The Bank of England's warning that food inflation could reach 7% by the end of the year highlights how little protection Britain has against geopolitical shocks. A disruption in the Gulf affects energy, fertiliser, and supermarket prices, leading to falling incomes, weak growth, and job losses. This reveals a system unable to absorb disruption, not just inflation.
Interest rate hikes cannot fix global energy prices; they only redistribute the impact by compressing wages and deterring investment. The UK's stability depends on security that has yet to be built into its infrastructure. Key sectors like finance, energy, data, and food are tightly bound and run on thin margins, with efficiency prioritised over resilience.

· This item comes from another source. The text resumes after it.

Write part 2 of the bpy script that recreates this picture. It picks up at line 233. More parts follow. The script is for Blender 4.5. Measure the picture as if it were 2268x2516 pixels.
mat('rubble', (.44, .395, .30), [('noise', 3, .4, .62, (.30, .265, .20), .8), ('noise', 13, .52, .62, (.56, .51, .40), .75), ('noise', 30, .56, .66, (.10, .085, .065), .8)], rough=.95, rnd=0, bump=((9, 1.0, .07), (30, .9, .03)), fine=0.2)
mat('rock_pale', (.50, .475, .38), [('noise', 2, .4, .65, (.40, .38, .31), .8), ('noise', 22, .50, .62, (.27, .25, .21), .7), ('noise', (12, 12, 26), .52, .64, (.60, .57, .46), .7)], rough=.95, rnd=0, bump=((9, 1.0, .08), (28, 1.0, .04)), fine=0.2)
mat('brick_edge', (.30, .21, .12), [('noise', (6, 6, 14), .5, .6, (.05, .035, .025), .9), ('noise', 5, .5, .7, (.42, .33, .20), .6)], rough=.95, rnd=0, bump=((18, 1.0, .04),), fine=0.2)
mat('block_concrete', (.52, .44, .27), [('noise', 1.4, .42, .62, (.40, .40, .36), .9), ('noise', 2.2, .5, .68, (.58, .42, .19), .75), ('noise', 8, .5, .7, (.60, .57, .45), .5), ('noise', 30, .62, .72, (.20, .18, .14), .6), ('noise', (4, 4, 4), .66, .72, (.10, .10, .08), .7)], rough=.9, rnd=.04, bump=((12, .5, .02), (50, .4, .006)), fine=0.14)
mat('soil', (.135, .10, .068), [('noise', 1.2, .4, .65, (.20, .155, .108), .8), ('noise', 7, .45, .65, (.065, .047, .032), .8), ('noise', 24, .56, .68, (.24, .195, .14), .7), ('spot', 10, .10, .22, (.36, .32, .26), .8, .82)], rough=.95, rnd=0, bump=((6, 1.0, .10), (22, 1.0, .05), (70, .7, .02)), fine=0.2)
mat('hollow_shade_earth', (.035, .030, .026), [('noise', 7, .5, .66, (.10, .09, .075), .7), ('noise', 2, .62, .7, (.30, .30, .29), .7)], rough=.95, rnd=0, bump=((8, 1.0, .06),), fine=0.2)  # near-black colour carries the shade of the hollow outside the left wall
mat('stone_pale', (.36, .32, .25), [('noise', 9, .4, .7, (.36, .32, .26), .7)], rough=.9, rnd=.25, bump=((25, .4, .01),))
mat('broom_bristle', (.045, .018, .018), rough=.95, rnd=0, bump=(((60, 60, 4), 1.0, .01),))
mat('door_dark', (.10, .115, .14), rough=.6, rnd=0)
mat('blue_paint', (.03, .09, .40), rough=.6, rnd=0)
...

Fiona Hill, co-author of the UK's 2025 strategic defence review, warned that the public is already exposed to forms of war without recognising them. Systems sustaining daily life—communications, healthcare—are vulnerable to hacking, subversion, and economic coercion. She argued citizens should be primed for privation or participation, not trench warfare.
Hill noted that the UK has already experienced sabotage and cyber-attacks by Russia, and the homeland is 'back on the pitch' as the US retreats from European security. The task is to face rising instability and change the public mindset without turning society into a security project. In hybrid warfare, the distinction between civilian welfare and national defence is eroding.
Hill's approach needs a political narrative linking security to the economy and everyday life, which Britain lacks. Ed Miliband has come closest to developing one. Without a shift, policies advocating resilience risk appearing abstract or alarmist, making it harder to build public consent for structural changes.